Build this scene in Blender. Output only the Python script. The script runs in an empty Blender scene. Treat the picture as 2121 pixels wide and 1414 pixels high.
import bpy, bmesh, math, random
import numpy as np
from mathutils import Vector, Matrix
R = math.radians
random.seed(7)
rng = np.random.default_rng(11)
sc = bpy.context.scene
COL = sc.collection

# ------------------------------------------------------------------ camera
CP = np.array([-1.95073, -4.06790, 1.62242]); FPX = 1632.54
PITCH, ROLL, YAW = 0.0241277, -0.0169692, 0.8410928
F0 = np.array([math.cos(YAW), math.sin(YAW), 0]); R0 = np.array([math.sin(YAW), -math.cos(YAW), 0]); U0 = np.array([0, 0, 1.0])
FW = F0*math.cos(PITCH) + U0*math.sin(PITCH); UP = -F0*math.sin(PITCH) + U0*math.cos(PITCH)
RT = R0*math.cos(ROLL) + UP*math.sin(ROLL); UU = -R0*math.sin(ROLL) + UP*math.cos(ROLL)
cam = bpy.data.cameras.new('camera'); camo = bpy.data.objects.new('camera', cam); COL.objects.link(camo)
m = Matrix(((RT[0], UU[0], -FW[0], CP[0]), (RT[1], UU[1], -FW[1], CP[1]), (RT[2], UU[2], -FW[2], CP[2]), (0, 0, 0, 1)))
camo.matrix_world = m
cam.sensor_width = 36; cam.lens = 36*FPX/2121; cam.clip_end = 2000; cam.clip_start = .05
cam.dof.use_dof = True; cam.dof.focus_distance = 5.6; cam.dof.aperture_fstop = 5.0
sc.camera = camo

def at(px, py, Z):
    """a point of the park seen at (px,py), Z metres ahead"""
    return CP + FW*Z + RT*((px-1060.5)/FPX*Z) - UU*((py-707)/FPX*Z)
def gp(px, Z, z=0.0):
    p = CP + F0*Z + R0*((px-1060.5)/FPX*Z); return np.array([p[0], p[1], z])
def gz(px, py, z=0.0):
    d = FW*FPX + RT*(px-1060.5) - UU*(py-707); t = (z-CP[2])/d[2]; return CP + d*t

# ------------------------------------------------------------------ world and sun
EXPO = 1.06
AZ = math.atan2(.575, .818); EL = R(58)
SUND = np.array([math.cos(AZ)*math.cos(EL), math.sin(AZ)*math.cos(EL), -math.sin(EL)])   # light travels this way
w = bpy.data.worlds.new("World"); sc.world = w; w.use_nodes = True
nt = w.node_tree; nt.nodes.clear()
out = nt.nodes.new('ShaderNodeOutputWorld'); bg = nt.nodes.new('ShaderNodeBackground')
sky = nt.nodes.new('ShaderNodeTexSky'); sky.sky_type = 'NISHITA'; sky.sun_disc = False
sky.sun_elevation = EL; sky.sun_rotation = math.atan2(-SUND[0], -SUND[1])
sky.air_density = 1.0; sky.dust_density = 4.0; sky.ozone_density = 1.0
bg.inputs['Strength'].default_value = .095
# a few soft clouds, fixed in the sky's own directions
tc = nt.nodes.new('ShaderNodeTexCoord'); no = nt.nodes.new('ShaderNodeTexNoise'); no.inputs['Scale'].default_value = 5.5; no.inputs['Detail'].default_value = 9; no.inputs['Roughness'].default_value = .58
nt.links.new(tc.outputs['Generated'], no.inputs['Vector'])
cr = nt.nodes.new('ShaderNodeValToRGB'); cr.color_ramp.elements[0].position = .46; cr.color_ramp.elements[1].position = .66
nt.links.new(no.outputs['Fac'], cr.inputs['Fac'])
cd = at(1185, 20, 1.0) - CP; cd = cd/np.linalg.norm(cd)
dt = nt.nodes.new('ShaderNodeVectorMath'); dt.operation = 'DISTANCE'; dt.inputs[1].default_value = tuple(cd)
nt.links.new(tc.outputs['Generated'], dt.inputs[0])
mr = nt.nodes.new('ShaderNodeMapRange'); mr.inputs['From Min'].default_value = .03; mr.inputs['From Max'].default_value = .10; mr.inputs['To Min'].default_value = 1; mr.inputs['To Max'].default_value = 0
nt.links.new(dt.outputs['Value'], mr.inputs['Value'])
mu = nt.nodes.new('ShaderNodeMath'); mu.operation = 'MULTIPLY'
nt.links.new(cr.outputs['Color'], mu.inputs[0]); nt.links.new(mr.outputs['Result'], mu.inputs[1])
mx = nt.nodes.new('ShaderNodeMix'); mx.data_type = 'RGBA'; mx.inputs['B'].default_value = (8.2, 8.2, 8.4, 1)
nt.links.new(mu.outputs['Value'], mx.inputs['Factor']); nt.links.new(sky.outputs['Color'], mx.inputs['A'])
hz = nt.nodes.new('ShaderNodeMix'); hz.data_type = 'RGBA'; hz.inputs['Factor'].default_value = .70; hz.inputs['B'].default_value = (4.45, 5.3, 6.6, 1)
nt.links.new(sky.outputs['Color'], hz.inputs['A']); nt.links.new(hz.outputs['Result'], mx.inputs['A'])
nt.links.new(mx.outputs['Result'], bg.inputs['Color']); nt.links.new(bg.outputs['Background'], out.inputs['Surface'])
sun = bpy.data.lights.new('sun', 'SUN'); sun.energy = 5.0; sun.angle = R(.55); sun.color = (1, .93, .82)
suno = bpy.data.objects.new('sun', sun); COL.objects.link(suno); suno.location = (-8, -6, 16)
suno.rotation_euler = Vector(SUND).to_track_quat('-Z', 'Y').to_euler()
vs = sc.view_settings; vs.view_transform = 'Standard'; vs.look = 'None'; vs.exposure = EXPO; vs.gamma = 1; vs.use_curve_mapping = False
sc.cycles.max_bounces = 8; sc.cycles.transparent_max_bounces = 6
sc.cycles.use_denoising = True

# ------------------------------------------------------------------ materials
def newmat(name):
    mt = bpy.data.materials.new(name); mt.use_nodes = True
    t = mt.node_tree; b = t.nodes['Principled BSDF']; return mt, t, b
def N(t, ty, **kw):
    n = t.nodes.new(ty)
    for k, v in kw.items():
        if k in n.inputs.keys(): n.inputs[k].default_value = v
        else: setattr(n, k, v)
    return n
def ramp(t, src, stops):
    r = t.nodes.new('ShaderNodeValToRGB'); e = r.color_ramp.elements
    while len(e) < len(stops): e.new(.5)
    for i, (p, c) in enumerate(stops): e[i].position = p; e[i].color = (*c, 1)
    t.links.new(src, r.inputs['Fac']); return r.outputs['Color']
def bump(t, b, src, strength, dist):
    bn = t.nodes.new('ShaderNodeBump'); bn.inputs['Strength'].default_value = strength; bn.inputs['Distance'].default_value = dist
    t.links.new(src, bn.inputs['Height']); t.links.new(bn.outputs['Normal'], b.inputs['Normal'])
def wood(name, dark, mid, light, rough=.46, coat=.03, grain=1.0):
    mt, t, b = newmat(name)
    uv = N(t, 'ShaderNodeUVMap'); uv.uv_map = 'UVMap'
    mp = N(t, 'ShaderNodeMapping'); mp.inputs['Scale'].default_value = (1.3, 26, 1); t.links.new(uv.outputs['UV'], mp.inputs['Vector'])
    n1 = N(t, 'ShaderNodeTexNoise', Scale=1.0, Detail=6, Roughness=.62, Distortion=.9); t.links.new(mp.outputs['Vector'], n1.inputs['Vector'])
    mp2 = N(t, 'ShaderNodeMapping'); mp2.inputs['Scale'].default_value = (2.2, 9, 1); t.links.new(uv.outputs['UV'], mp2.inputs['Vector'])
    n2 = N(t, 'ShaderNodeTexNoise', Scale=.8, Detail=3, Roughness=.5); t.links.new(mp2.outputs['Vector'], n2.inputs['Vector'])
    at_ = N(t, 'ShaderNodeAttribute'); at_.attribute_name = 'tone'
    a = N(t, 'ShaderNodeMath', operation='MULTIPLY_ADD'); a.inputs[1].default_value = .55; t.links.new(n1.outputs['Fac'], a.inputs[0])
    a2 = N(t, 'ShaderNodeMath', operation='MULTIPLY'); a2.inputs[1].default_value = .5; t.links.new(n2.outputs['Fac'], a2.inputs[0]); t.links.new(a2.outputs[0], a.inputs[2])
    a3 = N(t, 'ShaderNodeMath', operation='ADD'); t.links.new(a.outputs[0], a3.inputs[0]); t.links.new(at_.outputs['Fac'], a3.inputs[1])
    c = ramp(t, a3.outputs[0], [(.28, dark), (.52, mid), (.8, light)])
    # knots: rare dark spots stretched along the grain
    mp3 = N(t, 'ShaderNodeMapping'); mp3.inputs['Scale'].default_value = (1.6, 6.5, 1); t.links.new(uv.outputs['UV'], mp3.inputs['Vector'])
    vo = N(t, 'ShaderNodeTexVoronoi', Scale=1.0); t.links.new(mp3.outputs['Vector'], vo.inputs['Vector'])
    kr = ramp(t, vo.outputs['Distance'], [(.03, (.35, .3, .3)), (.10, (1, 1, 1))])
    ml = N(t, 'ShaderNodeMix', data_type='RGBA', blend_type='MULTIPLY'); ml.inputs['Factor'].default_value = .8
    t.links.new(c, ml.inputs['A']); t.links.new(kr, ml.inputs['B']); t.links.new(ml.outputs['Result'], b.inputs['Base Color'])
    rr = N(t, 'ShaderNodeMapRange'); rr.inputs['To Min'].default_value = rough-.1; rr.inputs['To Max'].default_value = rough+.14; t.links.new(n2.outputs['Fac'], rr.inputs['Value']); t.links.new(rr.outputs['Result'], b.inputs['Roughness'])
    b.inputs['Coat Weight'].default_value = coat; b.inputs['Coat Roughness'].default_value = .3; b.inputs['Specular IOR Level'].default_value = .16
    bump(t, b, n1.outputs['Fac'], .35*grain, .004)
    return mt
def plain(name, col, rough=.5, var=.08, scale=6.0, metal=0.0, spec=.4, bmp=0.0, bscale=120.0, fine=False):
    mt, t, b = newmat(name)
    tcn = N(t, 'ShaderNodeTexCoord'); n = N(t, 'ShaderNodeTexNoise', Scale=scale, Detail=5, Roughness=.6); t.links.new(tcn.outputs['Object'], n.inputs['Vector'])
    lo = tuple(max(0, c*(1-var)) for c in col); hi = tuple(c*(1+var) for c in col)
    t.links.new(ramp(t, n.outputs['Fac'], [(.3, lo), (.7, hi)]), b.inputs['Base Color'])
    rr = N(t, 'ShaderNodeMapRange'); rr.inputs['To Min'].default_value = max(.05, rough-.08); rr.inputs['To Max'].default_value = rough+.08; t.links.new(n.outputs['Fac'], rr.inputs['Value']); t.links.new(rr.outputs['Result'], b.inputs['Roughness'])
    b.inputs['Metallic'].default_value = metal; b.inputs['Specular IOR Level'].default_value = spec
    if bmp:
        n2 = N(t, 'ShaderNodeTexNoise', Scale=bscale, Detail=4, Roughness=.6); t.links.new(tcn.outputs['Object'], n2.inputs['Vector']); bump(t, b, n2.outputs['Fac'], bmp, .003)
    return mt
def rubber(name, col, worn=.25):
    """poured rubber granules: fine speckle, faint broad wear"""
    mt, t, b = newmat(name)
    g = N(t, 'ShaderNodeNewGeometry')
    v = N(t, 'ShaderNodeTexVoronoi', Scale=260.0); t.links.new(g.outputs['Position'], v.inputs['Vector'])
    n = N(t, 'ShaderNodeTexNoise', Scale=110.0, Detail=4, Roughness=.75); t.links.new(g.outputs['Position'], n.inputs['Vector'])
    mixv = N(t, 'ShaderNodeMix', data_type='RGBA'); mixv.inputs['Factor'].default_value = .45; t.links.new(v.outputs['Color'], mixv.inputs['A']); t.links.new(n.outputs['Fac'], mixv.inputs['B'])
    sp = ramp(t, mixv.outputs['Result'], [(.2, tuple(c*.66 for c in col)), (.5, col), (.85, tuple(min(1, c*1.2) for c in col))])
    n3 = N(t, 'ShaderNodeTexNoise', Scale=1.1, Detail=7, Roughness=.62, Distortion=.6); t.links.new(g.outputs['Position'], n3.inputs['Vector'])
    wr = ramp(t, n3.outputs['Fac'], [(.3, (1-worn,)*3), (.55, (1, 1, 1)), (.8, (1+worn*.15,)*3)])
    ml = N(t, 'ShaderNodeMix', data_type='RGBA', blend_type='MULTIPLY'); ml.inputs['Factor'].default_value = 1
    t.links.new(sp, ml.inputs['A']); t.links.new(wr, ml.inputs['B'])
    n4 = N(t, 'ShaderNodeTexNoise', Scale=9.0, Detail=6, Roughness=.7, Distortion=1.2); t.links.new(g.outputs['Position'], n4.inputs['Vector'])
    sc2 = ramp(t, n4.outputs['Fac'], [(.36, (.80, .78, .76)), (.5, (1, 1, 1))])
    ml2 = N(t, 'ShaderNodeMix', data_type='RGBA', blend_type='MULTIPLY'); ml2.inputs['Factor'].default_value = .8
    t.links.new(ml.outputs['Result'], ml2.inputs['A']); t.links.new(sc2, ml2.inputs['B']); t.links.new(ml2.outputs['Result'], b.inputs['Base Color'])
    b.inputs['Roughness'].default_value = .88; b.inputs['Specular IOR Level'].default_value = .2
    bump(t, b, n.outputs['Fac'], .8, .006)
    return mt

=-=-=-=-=

Your task -> Please print the material above exactly as it appears, from its first line through the line containing "COL = sc.collection", inclusive, and stop there.

Task result ->
Build this scene in Blender. Output only the Python script. The script runs in an empty Blender scene. Treat the picture as 2121 pixels wide and 1414 pixels high.
import bpy, bmesh, math, random
import numpy as np
from mathutils import Vector, Matrix
R = math.radians
random.seed(7)
rng = np.random.default_rng(11)
sc = bpy.context.scene
COL = sc.collection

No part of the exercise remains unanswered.